Il est en revanche peu probable que le contentieux du crédit connaisse des progrès massifs.

La Justice, ou plutôt, la sphère de la décision judiciaire, pourrait tirer un immense parti de l’intelligence artificielle ; hélas, elle n’en prend pas le chemin. Accès enfin aisé au tribunal, réponses aux litiges plus qualitatives et surtout plus rapides, réduction des coûts judiciaires…autant de sujets bien mal engagés. Le tribunal restera lointain, lent, coûteux et imprécis.
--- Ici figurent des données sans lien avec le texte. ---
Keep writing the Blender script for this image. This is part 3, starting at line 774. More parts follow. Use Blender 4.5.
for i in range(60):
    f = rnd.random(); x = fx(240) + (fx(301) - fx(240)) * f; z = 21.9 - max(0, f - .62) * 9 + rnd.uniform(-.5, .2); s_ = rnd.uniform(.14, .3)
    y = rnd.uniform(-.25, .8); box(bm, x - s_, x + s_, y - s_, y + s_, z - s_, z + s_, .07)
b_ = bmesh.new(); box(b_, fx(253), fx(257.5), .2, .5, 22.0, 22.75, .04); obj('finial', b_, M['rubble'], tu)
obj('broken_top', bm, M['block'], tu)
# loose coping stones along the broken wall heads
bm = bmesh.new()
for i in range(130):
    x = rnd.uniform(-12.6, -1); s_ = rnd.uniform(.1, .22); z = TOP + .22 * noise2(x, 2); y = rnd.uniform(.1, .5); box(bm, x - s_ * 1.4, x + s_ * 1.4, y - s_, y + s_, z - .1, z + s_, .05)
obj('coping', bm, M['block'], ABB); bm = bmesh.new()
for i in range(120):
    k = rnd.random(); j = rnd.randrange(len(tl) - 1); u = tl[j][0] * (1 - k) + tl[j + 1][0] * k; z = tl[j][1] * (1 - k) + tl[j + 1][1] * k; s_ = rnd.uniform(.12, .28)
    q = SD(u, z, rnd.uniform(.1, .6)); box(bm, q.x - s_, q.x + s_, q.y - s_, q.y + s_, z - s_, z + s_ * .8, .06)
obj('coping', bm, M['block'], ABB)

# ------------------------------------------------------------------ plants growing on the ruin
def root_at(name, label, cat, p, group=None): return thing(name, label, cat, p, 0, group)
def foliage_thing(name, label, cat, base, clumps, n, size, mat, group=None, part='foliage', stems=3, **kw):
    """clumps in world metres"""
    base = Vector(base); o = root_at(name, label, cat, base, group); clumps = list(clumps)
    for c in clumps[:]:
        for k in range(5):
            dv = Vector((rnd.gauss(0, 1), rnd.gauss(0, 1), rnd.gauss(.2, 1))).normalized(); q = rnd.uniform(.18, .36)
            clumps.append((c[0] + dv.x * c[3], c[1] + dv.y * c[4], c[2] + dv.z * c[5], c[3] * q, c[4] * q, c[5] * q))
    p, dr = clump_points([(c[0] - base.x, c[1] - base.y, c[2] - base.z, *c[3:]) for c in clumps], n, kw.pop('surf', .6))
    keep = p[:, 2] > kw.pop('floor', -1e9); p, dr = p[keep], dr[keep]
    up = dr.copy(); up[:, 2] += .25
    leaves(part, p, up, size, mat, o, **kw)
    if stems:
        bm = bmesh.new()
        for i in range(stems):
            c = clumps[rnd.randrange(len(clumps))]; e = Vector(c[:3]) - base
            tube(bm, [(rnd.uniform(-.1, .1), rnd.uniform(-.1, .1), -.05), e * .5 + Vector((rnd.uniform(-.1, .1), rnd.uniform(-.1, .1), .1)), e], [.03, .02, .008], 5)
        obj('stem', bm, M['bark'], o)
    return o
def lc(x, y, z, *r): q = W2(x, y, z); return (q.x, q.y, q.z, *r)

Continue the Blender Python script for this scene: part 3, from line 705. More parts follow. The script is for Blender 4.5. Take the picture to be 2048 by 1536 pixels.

Il y a fort à parier que des processus judiciaires délabrés et inefficients, aux évolutions méthodiquement bloquées, coexisteront avec un marché du crédit profondément transformé par les initiatives et par les pratiques des Entreprises privées en matière d’intelligence artificielle.

L’un des enjeux primordiaux du crédit digitalisé réside dans la nécessité de marier les intelligences artificielles des producteurs (les banques) et des Distributeurs (les Intermédiaires bancaires).

L’intelligence artificielle s’intéresse activement au crédit, marché de masse aux processus aisés à modéliser. Les emprunteurs vont se trouver de plus en plus confrontés à des robots. La digitalisation du crédit se traduit par des gains immenses de temps de traitement et de décision, les données étant aisément disponibles. Quand l’intelligence se manifeste sous la forme rapidité de traitement, son sens est clairement palpable. Les Intermédiaires bancaires, Courtiers et Mandataires en crédit, développent déjà des outils d’intelligence artificielle en crédit.